Dernier film de Fernandel, Heureux qui comme Ulysse est un très joli conte, simple et brillant à la fois, qui ne joue pas uniquement la carte de l’émotion, mais aussi celle de la qualité formelle.
Le métrage, côté acteur, est clairement emporté par Fernandel. Entouré de seconds rôles provençaux bien typés et drôles, il reste le point central du casting, et impose un jeu remarquable. Je ne suis pas spécialement fan de Fernandel, mais il faut avouer qu’ici qu’est-ce qu’il dose bien la drôlerie et l’émotion. Il est brillant, et son personnage, original, est une réussite d’écriture. Il forme un duo complice avec ce cheval qui devient un personnage à part entière, pour tout dire, le personnage éponyme, puisqu’Ulysse, c’est lui !
Un très bon Fernandel au service d’une histoire qui, par bien des aspects, pourrait rappeler La Vache et le prisonnier. Aventures cocasses, road-movie, et puis un duo avec un animal, et ici avec un cheval à la place de la vache. Pour autant ce n’est pas le même contexte ni la même approche. L’intrigue est simple, avec Fernandel qui ne se résout pas à conduire son cheval à la mort, et va aller en Camargue du coup. Même s’il y a quelques longueurs, peut-être, parfois, un petit tassement niveau enjeux avec quelques vivotages (la discussion assez longue avec le gendarme), l’histoire est belle, simple, menée dans un temps raisonnable (moins d’1 heure 30), et avec beaucoup de poésie. L’émotion est aussi bien là, mais jamais facile, fabriquée, et pour le coup c’est vrai aussi que le jeu solide de Fernandel remplit pleinement son rôle jusqu’à la fin.
Heureux qui comme Ulysse c’est aussi un brillant travail formel. De très beaux décors naturels, des paysages superbes, une photographie lumineuse qui rend ce sud de France magnifique, et une mise en scène simple, contemplative, signé d’un Colpi que je ne connaissais pas comme metteur en scène mais qui semble vraiment avoir beaucoup de talent. Ce film est frais, lumineux, sans effet de style tapageur et en même temps pas non plus statique.
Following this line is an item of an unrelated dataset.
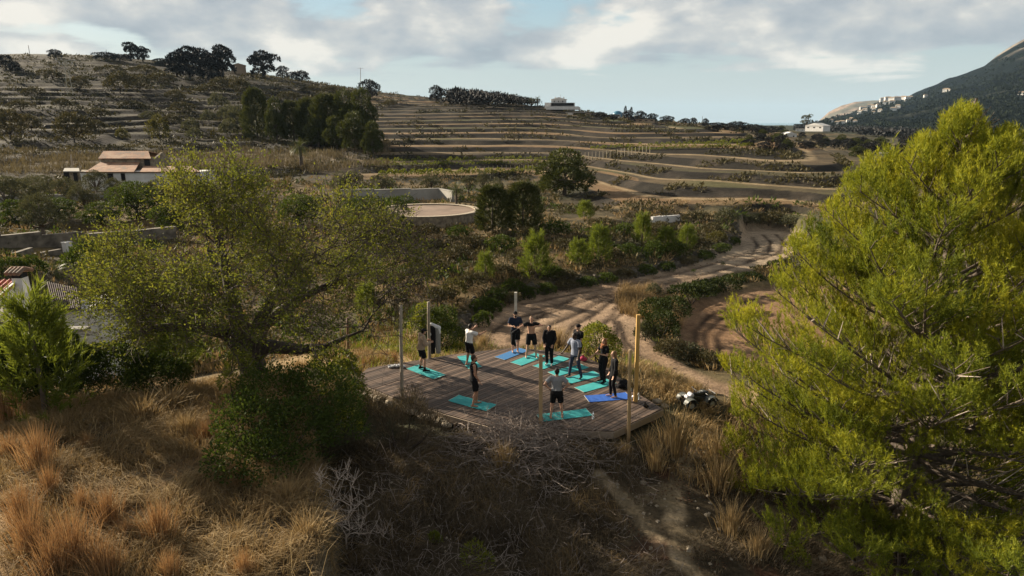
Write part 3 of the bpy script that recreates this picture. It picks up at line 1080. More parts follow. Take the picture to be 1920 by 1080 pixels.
def lobes_points(lobes, n, r=RNG, shell=(0.72, 1.03), low=-0.45):
    """points near the surface of several lumps, thinned by noise so that gaps show"""
    lobes = np.asarray(lobes, float)
    wt = (lobes[:, 3] * lobes[:, 4] + lobes[:, 3] * lobes[:, 5] + lobes[:, 4] * lobes[:, 5])
    k = r.choice(len(lobes), size=int(n * 2.2), p=wt / wt.sum())
    d = rdir(len(k), r)
    ok = d[:, 2] > low
    k = k[ok]; d = d[ok]
    rr = shell[0] + (shell[1] - shell[0]) * r.random(len(k)) ** 0.7
    # lumps on the lump
    az = np.arctan2(d[:, 1], d[:, 0]); el = np.arcsin(np.clip(d[:, 2], -1, 1))
    nz = fbm(az * 2.2 + k * 7.3, el * 2.4 + k * 3.1, 3, 91)
    rr = rr * (0.80 + 0.42 * nz)
    P = lobes[k, :3] + d * lobes[k, 3:6] * rr[:, None]
    # drop points deep inside another lobe
    ins = np.zeros(len(P), bool)
    for j in range(len(lobes)):
        q = (P - lobes[j, :3]) / lobes[j, 3:6]
        ins |= ((q ** 2).sum(1) < 0.33) & (k != j)
    thin = fbm(az * 4.1 + k * 1.3, el * 4.4 + k * 9.1, 2, 92) < 0.36
    keep = ~ins & ~(thin & (r.random(len(P)) < 0.75))
    P = P[keep][:n]; d = d[keep][:n]; k = k[keep][:n]
    return P, d, k


def bush_mesh(name, lobes, n, L, Wd, up=0.3, r=RNG, zmin=0.0, needle=False, spread=0.8, low=-0.45, shell=(0.72, 1.03)):
    P, d, k = lobes_points(lobes, n, r, shell, low)
    ok = P[:, 2] > zmin
    P = P[ok]; d = d[ok]; k = k[ok]
    dd = unit(d + rdir(len(P), r) * spread + np.array([0, 0, up]))
    Ls = L * (0.6 + 0.8 * r.random(len(P)))
    v = np.clip(0.15 + 0.55 * r.random(len(P)) + 0.25 * (fbm(P[:, 0] * 1.3 / (L * 6), P[:, 1] / (L * 6) + P[:, 2] / (L * 5), 2, 95) - 0.3), 0, 1)
    if needle:
        V, T = needle_tris(P, dd, Ls, Wd, r)
        return new_mesh(name, V, tris=T, v=np.repeat(v, 3))
    V, Q = leaf_quads(P, dd, Ls, Ls / L * Wd, r)
    return new_mesh(name, V, Q, v=np.repeat(v, 4))


def stems(mb, lobes, base=(0, 0, 0), rad=0.06, n=5):
    for l in lobes:
        a = np.array(base, float); b = np.array(l[:3], float)
        m = (a + b) / 2 + RNG.normal(size=3) * 0.08 * np.linalg.norm(b - a)
        mb.tube([a, m, b], [rad, rad * 0.7, rad * 0.3], n)
    return mb


class Proto:
    """a plant kind: crown and trunk meshes, with the size they were made at"""
    def __init__(s, name, cat, crown, cmat, trunk, tmat, h, w, crown_name='crown', trunk_name='trunk'):
        s.name, s.cat, s.h, s.w = name, cat, h, w
        s.crown, s.trunk = crown, trunk
        crown.materials.append(cmat)
        if trunk is not None:
            trunk.materials.append(tmat)
        s.cn, s.tn = crown_name, trunk_name
        s.src = None

    def put(s, P, h, w, label, group=None, rz=None, tilt=0.0):
        e = thing(s.name, label, s.cat, P, random.uniform(0, 6.28) if rz is None else rz, group)
        e.scale = (w / s.w, w / s.w, h / s.h)
        if s.src is None:
            link(s.cn, s.crown, None, e)
            if s.trunk is not None:
                link(s.tn, s.trunk, None, e)
            s.src = e
        else:
            for ch in s.src.children:
                c = ch.copy(); COL.objects.link(c); c.parent = e
        return e

    def px(s, px, py, hp, wp, label, group=None, D=None, sink=0.05, rz=None):
        P = hit(px, py) if D is None else at_d(px, py, D)
        if D is not None:
            P.z = gnd(P.x, P.y)
        zc = P.y * CP - (P.z - CAM_H) * SP
        m = zc / FPX
        P = Vector((P.x, P.y, P.z - sink * hp * m))
        return s.put(P, hp * m * 1.06, wp * m, label, group, rz)


def ellip_tree(name, cat, lobes, n, L, Wd, cmat, tmat, trunk_h, tr, up=0.2, needle=False, r=RNG, h=None, w=None, spread=0.8, low=-0.45):
    crown = bush_mesh('crown', lobes, n, L, Wd, up, r, 0.0, needle, spread, low)
    mb = MB()
    top = (0.0, 0.0, trunk_h)
    mb.tube([(0, 0, -0.3), (0.03, 0.02, trunk_h * 0.5), top], [tr * 1.25, tr, tr * 0.8], 7)
    stems(mb, lobes, top, tr * 0.6)
    hh = h or max(l[2] + l[5] for l in lobes)
    ww = w or 2 * max(max(abs(l[0]) + l[3], abs(l[1]) + l[4]) for l in lobes)
    return Proto(name, cat, crown, cmat, mb.mesh('trunk', True), tmat, hh, ww)


def rl(n, R, z0, z1, rad, rz=None, r=RNG, flat=0.75):
    """random lobes in a disc"""
    out = []
    for i in range(n):
        a = 2 * math.pi * i / n + r.uniform(-0.4, 0.4); q = R * math.sqrt(r.uniform(0.15, 1))
        rr = rad * r.uniform(0.7, 1.2)
        out.append((q * math.cos(a), q * math.sin(a), r.uniform(z0, z1), rr, rr, (rz or rr * flat)))
    return out


def pine_cone(name, n_shoot, H_, R_, z0, needles, NL, NW, mat, cat='tree', r=RNG, tuft=0.35, up=0.75, blunt=False):
    """a young pine: upright needle brushes on a cone"""
    t = r.random(n_shoot) ** 0.8
    z = z0 + (H_ - z0) * t
    rad = R_ * (1 - t) ** 0.75 * (0.75 + 0.25 * np.sin(t * 3))
    if blunt:
        rad = R_ * np.sqrt(np.clip(1 - ((t - 0.38) / 0.62) ** 2, 0, 1))
    az = r.uniform(0, 2 * np.pi, n_shoot)
    lump = 0.45 + 1.0 * fbm(az * 1.9, t * 6, 3, 71 + int(n_shoot) % 7 + int(H_ * 3))
    q = rad * lump * r.uniform(0.35, 1.0, n_shoot) ** 0.5
    P = np.stack([q * np.cos(az), q * np.sin(az), z], -1)
    out = np.stack([np.cos(az), np.sin(az), np.zeros(n_shoot)], -1)
    d = unit(out * (1 - up) * 1.3 + np.array([0, 0, up]) + rdir(n_shoot, r) * 0.22)
    return tufts_mesh('crown', P, d, tuft * r.uniform(.55, 1.5, n_shoot), needles, NL, NW, r)


def tufts_mesh(name, P, d, tl, per, NL, NW, r=RNG, vbase=None):
    n = len(P)
    tl = np.broadcast_to(tl, (n,))
    k = np.repeat(np.arange(n), per)
    u = r.random(len(k)) ** 0.8
    dd = d[k]
    sp = unit(np.cross(dd, rdir(len(k), r)))
    nd = unit(dd * 0.85 + sp * r.uniform(0.35, 0.85, len(k))[:, None])
    B = P[k] + dd * (tl[k] * u)[:, None]
    V, T = needle_tris(B, nd, NL * r.uniform(0.7, 1.25, len(k)), NW, r)
    vb = r.random(n) * 0.5 + 0.2 if vbase is None else vbase
    v = np.clip(vb[k] + r.uniform(-0.15, 0.25, len(k)) + 0.15 * (u - 0.5), 0, 1)
    return new_mesh(name, V, tris=T, v=np.repeat(v, 3))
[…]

Et puis, là-dessus une superbe bande son, non seulement avec la chanson de Brassens, mais pas que ! La musique est toujours utilisée à propos et elle est très agréable.
En toute honnêteté cet Heureux qui comme Ulysse est une très belle découverte, un de ces films qui font du bien, à la fois car ils ont un fond plein d’intérêt et de force, que l’on n’oublie pas, et parce que sur la forme c’est fait avec beaucoup de soin et d’application. 4.5 pour les quelques longueurs, les quelques scènes un peu inutiles, sachant que le film aurait finalement, vu ce que l’on voit à l’écran, put durer plus légitimement dans les 1 heure 15, avec donc un petit quart d’heure de moins.